Ghostbusters: Sci-fi comedy remake plays it safe

​Nothing about the recent all-female remake of “Ghostbusters” could accurately be described as original.

But luckily for moviegoers, that isn’t a death knell for the film’s enjoyment prospects or even something to lament. The fact that nothing about the film does a disservice to the Dan Aykroyd and Harold Ramis penned series from director Ivan Reitman is by all means a good thing.

The aptly titled “Ghostbusters” doesn’t offer a shot-for-shot remake of the original Reitman film, but writer/director Paul Feig’s turn at the helm doesn’t try and stray too far from the formula that worked so well in the 1980s.

The film follows former best friend paranormal scientists Abby Yates (Melissa McCarthy) and Erin Gilbert (Kristen Wiig) as they team up with eccentric engineer Jillian Holtzmann (Kate McKinnon) and subway worker Patty Tolan (Leslie Jones) to investigate reported ghost sightings across New York City. 

Fans of the original films will certainly recognize all the not-so-subtle references and plot points in Feig’s by-the-numbers screenplay, many of which push past the point of homage to a borderline unfunny insistence on appeasing skeptical “Ghost Busters” devotees.

McCarthy certainly is the biggest name attached to the sci-fi/comedy reboot, but somehow casts the smallest shadow in the film as the comedic heavyweight is outdone by all three of her ghostbusting colleagues over the course of the two hour film. “Ghostbusters” continues the concerning trend of McCarthy’s hit-or-miss career where – aside from “The Heat” and “Spy” – her best work comes in films where she plays a supporting role to a bigger star.

Wiig is solid, not spectacular as Gilbert, playing her usual everywoman fans of Wiig’s film career have seen from her many times before. But in the context of a larger ensemble film, the performance fits in well.

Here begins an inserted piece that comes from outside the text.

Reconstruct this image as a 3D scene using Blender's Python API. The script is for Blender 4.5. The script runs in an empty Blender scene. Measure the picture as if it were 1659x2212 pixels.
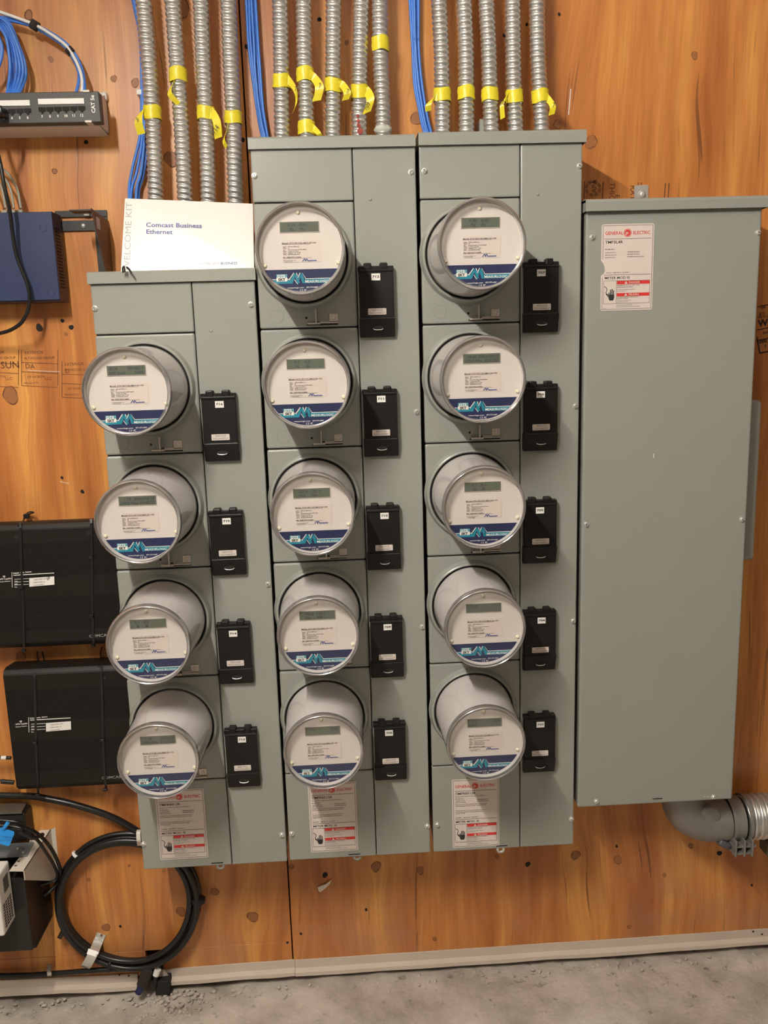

“Thor” star Chris Hemsworth’s turn as the Ghostbusters’ attractive and ditzy receptionist seeks to mimic his scene-stealing effort in the less successful comedy remake “Vacation.” However, the jokes don’t hit home quite the same this time around for Hemsworth, who’s game for ridiculous dance numbers and showing an inability to answer phones.

By far the best part of “Ghostbusters” is the hilarious “Saturday Night Live” actress McKinnon, who hammers home every punchline she’s given in the film with ruthless efficiency. McKinnon proves herself to be a future comedy film star with her performance in much the same way McCarthy became a breakout herself following “Bridesmaids.” McKinnon is the single best part about “Ghostbusters” and her performance is worth the price of admission alone.

Fellow “Saturday Night Live” standout Jones will hopefully receive a higher profile and more comedic film opportunities with her sidesplitting performance. Jones often can dominate a scene with her pitch-perfect timing and joke delivery with her slapping a demon out of McCarthy’s body being the single funniest moment in the entire film.

Director Feig has shown an affinity for drawing the best out of his female leads, most notably McCarthy in “Bridesmaids,” “The Heat” and “Spy.” Though his fourth project with McCarthy isn’t the best effort for either the actress or the director, “Ghostbusters” has genuinely funny moments from its supporting cast to still make it the most successful comedy to come out so far in 2016 anyways.

While it certainly isn’t the best use of a talented cast or crew, “Ghostbusters” feels like the best possible iteration of a remake/reboot of the 1984 comedy classic and something worth taking a chance on in theaters. Not every punchline will be a hit but there’s enough laughs for a night out, which is what these sort of summertime blockbusters are for.